This is how men torture women

This is how men torture women

Yasemin lives in Yozgat. She was adopted when she was a baby. She got married when she was 22, very much in love. Six months into her marriage, when she was six-months pregnant, her husband beat her for the first time. After her daughter was born, the violence escalated.

“He poured hot tea on me. He beat me with an iron,” Yasemin said. She wanted a divorce but her husband told her that he wouldn’t leave her alone. During her second pregnancy he stopped beating her, assuming that the child would be a boy. After the birth, he started again. He hung her from the ceiling with a rope. He took her down at the last minute but kept beating her. He broke an umbrella while beating her on the street. Other forms of violence and torture continued. 

On one occasion the police took Yasemin to her mother’s house. Her husband followed, broke down the doors, and stabbed Yasemin. He was sentenced to four years in jail but he only served 20 months. Yasemin got a divorce while he was in jail. 

But he continued to threaten her. Yasemin filed complaints but she was given the same answer every time: We can’t do anything until he commits a crime. 

Yasemin’s 70-year-old father was stabbed and killed on his way to the mosque by the ex-husband, who was sentenced to 29 years in jail. He served eight years before he was transferred to an open prison. He continued his threats from there. He was able to take one week of leave every three months while in that jail and he threatened and harassed Yasemin on those weeks. She asked the authorities to warn her about when he would be on leave but nobody paid attention. Yasemin started calculating the days he was due to be on leave; when the time approached, she would stock up food at home and not leave the house. 

One time, when he was in front of her house, their 14-year-old son went down to him, afraid that he would harm his mother. They got into a fight and the ex-husband was injured. The 14-year-old boy now faces jail because he tried to protect his mother from his cruel father. 

The police asked Yasemin why she was so concerned about a man who was already serving a jail sentence. The same police officer told her on her last visit that they could not provide 24-hour protection to her. “There are so many women like you. If we assigned a police officer to everybody, we wouldn’t have enough staff left.
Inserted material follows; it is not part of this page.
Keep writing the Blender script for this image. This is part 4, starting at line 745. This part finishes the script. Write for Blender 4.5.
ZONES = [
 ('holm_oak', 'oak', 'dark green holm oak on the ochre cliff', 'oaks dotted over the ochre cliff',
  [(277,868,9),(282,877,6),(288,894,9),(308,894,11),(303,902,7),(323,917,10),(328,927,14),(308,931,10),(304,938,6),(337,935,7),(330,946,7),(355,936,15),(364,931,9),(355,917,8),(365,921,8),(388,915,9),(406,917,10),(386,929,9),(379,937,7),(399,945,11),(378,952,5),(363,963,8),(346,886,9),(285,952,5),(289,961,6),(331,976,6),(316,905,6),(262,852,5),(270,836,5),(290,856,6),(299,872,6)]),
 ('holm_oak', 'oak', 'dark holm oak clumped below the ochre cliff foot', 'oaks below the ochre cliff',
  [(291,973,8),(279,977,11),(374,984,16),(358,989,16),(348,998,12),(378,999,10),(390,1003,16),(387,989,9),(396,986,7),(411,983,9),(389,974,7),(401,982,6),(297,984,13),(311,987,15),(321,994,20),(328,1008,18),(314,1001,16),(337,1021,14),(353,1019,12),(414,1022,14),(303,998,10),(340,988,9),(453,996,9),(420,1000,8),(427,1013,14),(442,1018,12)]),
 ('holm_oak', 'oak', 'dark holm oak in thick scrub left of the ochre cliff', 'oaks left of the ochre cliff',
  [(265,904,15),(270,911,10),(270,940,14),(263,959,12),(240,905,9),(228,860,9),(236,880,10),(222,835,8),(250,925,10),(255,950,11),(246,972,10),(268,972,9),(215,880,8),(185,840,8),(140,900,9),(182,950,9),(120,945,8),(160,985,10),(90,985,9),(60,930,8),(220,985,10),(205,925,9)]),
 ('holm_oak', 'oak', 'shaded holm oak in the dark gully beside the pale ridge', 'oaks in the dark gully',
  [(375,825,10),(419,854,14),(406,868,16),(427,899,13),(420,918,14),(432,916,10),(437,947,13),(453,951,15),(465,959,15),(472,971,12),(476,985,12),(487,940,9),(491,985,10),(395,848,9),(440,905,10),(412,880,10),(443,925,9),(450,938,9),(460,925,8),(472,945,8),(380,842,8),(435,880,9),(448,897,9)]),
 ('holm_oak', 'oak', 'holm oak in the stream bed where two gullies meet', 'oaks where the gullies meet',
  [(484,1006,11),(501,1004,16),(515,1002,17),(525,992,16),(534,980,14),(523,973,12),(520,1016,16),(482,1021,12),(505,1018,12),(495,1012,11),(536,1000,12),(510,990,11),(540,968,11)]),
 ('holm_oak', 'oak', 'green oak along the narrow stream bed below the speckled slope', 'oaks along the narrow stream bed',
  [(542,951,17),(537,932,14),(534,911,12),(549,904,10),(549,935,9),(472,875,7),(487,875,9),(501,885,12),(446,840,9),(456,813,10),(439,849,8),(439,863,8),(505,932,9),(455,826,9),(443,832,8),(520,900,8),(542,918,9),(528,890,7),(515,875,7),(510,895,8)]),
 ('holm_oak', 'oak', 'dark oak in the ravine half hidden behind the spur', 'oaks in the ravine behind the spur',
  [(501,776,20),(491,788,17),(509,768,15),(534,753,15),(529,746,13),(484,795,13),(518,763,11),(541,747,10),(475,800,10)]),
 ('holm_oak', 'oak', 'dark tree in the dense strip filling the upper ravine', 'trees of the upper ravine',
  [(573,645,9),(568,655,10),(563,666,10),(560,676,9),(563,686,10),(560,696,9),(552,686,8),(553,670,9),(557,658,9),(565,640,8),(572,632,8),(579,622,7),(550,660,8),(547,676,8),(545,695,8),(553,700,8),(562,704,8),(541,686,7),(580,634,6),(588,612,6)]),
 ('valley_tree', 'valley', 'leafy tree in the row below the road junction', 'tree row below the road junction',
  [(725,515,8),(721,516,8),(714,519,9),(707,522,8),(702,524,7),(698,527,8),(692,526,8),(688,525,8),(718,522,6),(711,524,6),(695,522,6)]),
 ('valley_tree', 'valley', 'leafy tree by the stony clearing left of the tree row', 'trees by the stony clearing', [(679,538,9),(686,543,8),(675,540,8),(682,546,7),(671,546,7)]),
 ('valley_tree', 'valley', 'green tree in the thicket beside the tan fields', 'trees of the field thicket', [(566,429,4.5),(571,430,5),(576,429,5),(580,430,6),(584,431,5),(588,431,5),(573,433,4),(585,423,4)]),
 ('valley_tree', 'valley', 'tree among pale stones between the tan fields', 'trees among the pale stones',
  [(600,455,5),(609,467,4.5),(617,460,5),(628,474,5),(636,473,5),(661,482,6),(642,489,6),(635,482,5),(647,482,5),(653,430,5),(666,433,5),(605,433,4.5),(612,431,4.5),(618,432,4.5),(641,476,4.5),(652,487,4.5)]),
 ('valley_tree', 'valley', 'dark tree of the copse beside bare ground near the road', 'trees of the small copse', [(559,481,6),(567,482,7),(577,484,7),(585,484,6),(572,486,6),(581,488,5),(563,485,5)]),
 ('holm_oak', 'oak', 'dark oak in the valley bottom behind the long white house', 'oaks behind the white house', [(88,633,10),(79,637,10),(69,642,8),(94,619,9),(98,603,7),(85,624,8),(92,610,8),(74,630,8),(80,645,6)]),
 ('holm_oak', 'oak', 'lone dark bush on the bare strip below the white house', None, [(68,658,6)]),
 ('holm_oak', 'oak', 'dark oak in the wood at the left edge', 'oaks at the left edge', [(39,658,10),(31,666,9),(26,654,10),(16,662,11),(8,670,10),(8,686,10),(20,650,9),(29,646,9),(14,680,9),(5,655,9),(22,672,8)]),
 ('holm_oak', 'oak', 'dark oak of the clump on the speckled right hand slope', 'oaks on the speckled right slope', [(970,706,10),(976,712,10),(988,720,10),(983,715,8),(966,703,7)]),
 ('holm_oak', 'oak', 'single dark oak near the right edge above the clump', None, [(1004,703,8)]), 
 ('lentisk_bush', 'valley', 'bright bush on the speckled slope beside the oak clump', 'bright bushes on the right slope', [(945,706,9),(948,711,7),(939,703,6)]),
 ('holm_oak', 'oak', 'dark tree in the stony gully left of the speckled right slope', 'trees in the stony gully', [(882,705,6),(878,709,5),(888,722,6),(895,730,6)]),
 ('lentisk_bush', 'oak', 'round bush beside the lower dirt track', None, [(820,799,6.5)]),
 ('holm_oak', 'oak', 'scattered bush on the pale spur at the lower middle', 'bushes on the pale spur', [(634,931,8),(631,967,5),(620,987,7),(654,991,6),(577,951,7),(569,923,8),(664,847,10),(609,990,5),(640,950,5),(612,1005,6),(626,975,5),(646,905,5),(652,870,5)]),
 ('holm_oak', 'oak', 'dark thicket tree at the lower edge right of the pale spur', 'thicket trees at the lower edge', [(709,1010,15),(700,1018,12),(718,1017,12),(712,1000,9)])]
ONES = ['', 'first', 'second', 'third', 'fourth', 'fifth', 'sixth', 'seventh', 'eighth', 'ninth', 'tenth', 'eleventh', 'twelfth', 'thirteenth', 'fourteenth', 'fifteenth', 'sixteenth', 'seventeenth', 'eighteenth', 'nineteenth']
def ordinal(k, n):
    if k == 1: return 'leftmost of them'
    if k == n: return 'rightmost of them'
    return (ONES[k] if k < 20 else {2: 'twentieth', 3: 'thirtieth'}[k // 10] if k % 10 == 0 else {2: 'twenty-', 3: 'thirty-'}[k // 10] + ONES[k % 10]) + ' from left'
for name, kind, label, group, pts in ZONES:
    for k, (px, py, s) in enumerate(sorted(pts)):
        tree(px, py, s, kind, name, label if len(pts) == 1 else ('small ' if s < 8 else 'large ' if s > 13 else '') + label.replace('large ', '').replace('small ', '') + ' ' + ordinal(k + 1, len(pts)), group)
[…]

Everyone should protect themselves,” he said. Yasemin told him then she would get herself a gun. The police officer said “As you wish.” 

Yasemin’s ex-husband’s jail term is due to end in June 2017. This man has been sentenced so many times and is still serving time – although he is in an open prison. He continues to threaten the woman whose father he murdered, as well as other family members. He has turned her life into hell. The security forces and prosecutors are just watching.

This country is full of stories like this.

The state cannot protect women. 

I am calling on the Ministry of Family and Social Policies. Yasemin is now a potential murder victim. Do something to protect her.